Community Isn't Easy
These past few days after the presidential election have been interesting to say the least.
Some people are still grieving the outcome of the election, and are being forced to come to grips with the fact that roughly half of their fellow citizens deeply disagree with them on the direction our country should take.
Still others are being confronted with the grief of their fellow citizens, and are struggling to understand it. I've spoken with some of these folks, who are flummoxed and angered by the protests that are springing up in all over the U.S.
Being in community is not easy.
Accepting others and their differences is not something most of us do all that well, if we are being honest. Most of don't do empathy with a great deal of ease, either. And forget about identifying with others completely. There are so few of us who are able to do that, it's shocking.
The Church ought to be a place where these things are the rule and not the exception, but those of us who make up the Church struggle just as much as anyone. And that struggle has been going on a very, very long time.
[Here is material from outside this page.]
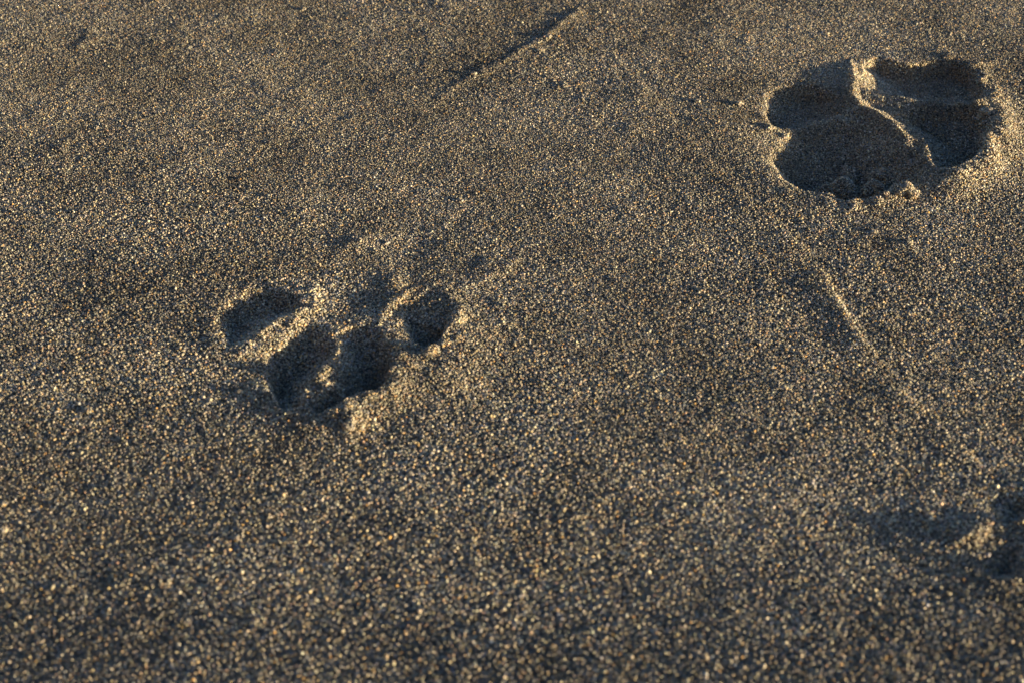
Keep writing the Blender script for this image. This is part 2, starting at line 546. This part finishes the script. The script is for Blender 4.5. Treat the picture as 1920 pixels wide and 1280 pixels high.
# unseen sand bank added behind the camera to block skylight on the near left
def skylight_blocker():
    n, m = 60, 24
    a = np.linspace(R(-62), R(-190), n)
    q = np.linspace(0, 1, m)
    A, Q = np.meshgrid(a, q, indexing='ij')
    end = np.clip(np.minimum((R(-62) - A) / R(16), (A - R(-190)) / R(16)), 0, 1)
    rg = np.random.default_rng(9)
    hgt = 2.6 * sstep(0, 1, end) * (1 + .10 * np.sin(A * 7 + .5) + .05 * np.sin(A * 17))
    rad_ = 1.9 + 3.4 * Q
    z = hgt * np.sin(np.pi * Q ** .75) ** 1.2 + rg.uniform(-.012, .012, A.shape) - .06
    v = np.stack([rad_ * np.cos(A), rad_ * np.sin(A), z], -1).reshape(-1, 3)
    i, j = np.meshgrid(np.arange(n - 1), np.arange(m - 1), indexing='ij')
    k = (i * m + j).ravel()
    return v, np.stack([k, k + 1, k + m + 1, k + m], 1), None, 1


mesh_object("skylight_blocker", [skylight_blocker()])["kind"] = "structure"


def tag(o, label, cat, group=None):
    o["label"] = label; o["category"] = cat
    if group:
        o["group"] = group
    return o


for pk, label, hollows in (
        ('print_a', "smaller sharp paw print with four toe hollows and a sunlit near rim", 'T1 T2 T3 T4'.split()),
        ('print_b', "largest paw print, split by a bright zigzag crest", 'P1 P2 P3 P4'.split()),
        ('print_c', "blurred paw print cut off by the photo's right edge, with one glowing orange crest", 'B1 B2'.split())):
    root = ground_piece("paw_print", ids_of(pk, None))
    tag(root, label, "paw print", "paw prints pressed into the sand")
    for h in hollows:
        ground_piece("toe_hollow", ids_of(pk, h), root)
    ground_piece("sand_crest", ids_of(pk, 'ridge'), root)
tag(ground_piece("drag_furrow", ids_of('furrow')), "short straight crumbly furrow scratched diagonally into the flat sand above the centre", "furrow")
tag(ground_piece("sand_crease", ids_of('crease')), "thin raised crease running down the sand below the largest paw print", "crease")

# ------------------------------------------------------------------ loose clumps of stuck-together grains
ICO = None


def ico():
    global ICO
    if ICO is None:
        t = (1 + 5 ** .5) / 2
        v = np.array([(-1, t, 0), (1, t, 0), (-1, -t, 0), (1, -t, 0), (0, -1, t), (0, 1, t), (0, -1, -t), (0, 1, -t), (t, 0, -1), (t, 0, 1), (-t, 0, -1), (-t, 0, 1)], float)
        v /= np.linalg.norm(v[0])
        f = np.array([(0, 11, 5), (0, 5, 1), (0, 1, 7), (0, 7, 10), (0, 10, 11), (1, 5, 9), (5, 11, 4), (11, 10, 2), (10, 7, 6), (7, 1, 8),
                      (3, 9, 4), (3, 4, 2), (3, 2, 6), (3, 6, 8), (3, 8, 9), (4, 9, 5), (2, 4, 11), (6, 2, 10), (8, 6, 7), (9, 8, 1)])
        ICO = (v, f)
    return ICO


def clump(px, py, r_px, label, squash=.8, seed=0, pale=1.0, up=0.0):
    rg = np.random.default_rng(500 + seed)
    c = hit(px, py)[:2]
    k = np.linalg.norm(ground(px + 1, py) - ground(px, py))
    r = r_px * k
    nb = 4 if r < .0018 else (8 if r < .003 else 16)
    parts = []
    z0 = bil(H, c[0:1], c[1:2])[0]
    pc, pr = [], []
    for q in range(nb):
        a = rg.uniform(0, 2 * math.pi); dd = r * (0 if q == 0 else rg.uniform(.35, .75))
        br = r * ((.6 if nb < 16 else .42) if q == 0 else rg.uniform(.26, .48) * (1 if nb < 16 else .8))
        bx_, by_ = c[0] + dd * math.cos(a), c[1] + dd * math.sin(a)
        zz = bil(H, np.array([bx_]), np.array([by_]))[0] + br * squash * (rg.uniform(.4, .8) + up)
        bc = np.array([bx_, by_, zz])
        v, f = ico()
        parts.append((bc + v * np.array([br, br, br * squash]) * .72, f, None, 1))
        m = max(int(4 * math.pi * br * br / (.00045 ** 2)), 8)
        d = rg.normal(size=(m, 3)); d /= np.linalg.norm(d, axis=1, keepdims=True)
        pc.append(bc + d * np.array([br, br, br * squash]) * rg.uniform(.8, 1.18, (m, 1)))
    pc = np.concatenate(pc)
    v, f, col = grains(pc, .0003 * np.exp(rg.normal(0, .22, len(pc))), rg, np.full(len(pc), pale))
    parts.append((v, f, col, 0))
    # origin at the clump's foot
    org = np.array([c[0], c[1], z0])
    parts = [(p[0] - org, p[1], p[2], p[3]) for p in parts]
    o = mesh_object("sand_clump", parts)
    o.location = org
    tag(o, label, "sand clump", "loose clumps of sand")


CLUMPS = [
    (166, 771, 10, "lone sunlit sand clump left of the middle-left paw print"),
    (865, 377, 7, "pale sand clump alone on flat sand above the middle-left paw print"),
    (1706, 457, 9, "bright orange sand clump lying just below the largest paw print"),
    (1638, 437, 8, "dull flat sand clump beside the bright orange one below the largest print"),
    (1061, 163, 7, "upright pale speck of sand below the diagonal furrow"),
    (1093, 186, 5, "tiny pale sand crumb right below the upright pale speck"),
    (1307, 192, 8, "low cream sand clump, left one of the pair facing the largest print"),
    (1386, 196, 9, "cream sand clump with a dark shaded side, closest to the largest print's left toe"),
    (1360, 239, 6, "small sand clump in the open below the cream pair left of the largest print"),
    (1012, 96, 7, "rounded sand clump at the lit lower edge of the diagonal furrow"),
    (1028, 71, 8, "sand clump at the upper part of the diagonal furrow's lit edge"),
    (888, 141, 8, "crumbly sand clump at the lower left end of the diagonal furrow"),
    (1588, 332, 22, "big shaded sand clump inside the largest print's lower hollow, left of two"),
    (1647, 334, 21, "big shaded sand clump inside the largest print's lower hollow, right of two"),
    (1701, 360, 24, "big glowing sand clump on the near rim of the largest paw print"),
    (1846, 211, 16, "lit sand clump perched on the right rim of the largest paw print"),
    (1441, 240, 10, "sunlit sand clump at the left rim of the largest paw print"),
    (1472, 256, 9, "sand clump just inside the left rim of the largest paw print"),
    (449, 737, 9, "sand clump outside the lower left corner of the middle-left paw print"),
    (655, 797, 15, "glowing sand clump heaped on the near rim of the middle-left paw print"),
    (849, 606, 6, "small bright sand clump right of the middle-left print's outer toe hollow"),
    (7, 946, 10, "orange sand clump at the photo's left edge, upper one of two"),
    (6, 994, 11, "pale sand clump at the photo's left edge, lower one of two"),
    (479, 1165, 9, "blurred pinkish sand clump alone in the foreground sand"),
    (569, 19, 6, "orange sand crumb at the top of the photo on flat sand"),
    (724, 457, 6, "sand crumb on the faint pad mark behind the middle-left print"),
    (618, 728, 15, "sunlit sand clump on the low crest between the two middle toe hollows"),
]
for q, (px, py, rp_, lb) in enumerate(CLUMPS):
    clump(px, py, rp_, lb, seed=q, squash=.7 if 'big' in lb else .5, up=.3 if 'big' in lb else 0.0)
In I Corinthians 3:4-5 the Apostle Paul writes this:
"When one of you says, 'I am a follower of Paul,' and another says, 'I follow Apollos," aren't you acting just like people of the world? After all... we are only God's servants through whom you believed the Good News. Each of us did the work the Lord gave us."I think that the Church is (among other things) the space where we have the opportunity to train and learn what sort of people we need to be outside of the Church. The easiest way to understand how to do this well is by first admitting that in so many ways our faith communities are like family.
Philip Yancey wrote, "Family is the one institution we have no choice over. We get in simply by being born." Robert Frost wrote that family "is the place where, when you have to go there, they have to take you in."
And sometimes your family members can be a pain in the behind, am I right? The same can be true about your faith community and the wider communities within which you live.
Henri Nouwen defined community as "a place where the person you least want to live with always lives."
It's a good thing that Jesus didn't have the same lack of empathy, the dearth of acceptance that we possess. The Eternal and Creative Word of God took on human form and in the words of Eugene Peterson, "moved into our neighborhood."
May the same mind be in us that was in Christ himself. May we humble ourselves, and do all that we can to identify with those who differ from us. May we seek to understand rather than condemn those differences. And may we live and love as beloved siblings in the kingdom of God for the sake of Jesus himself.
And may the grace and peace of our Lord Jesus Christ be with you now and always. Amen.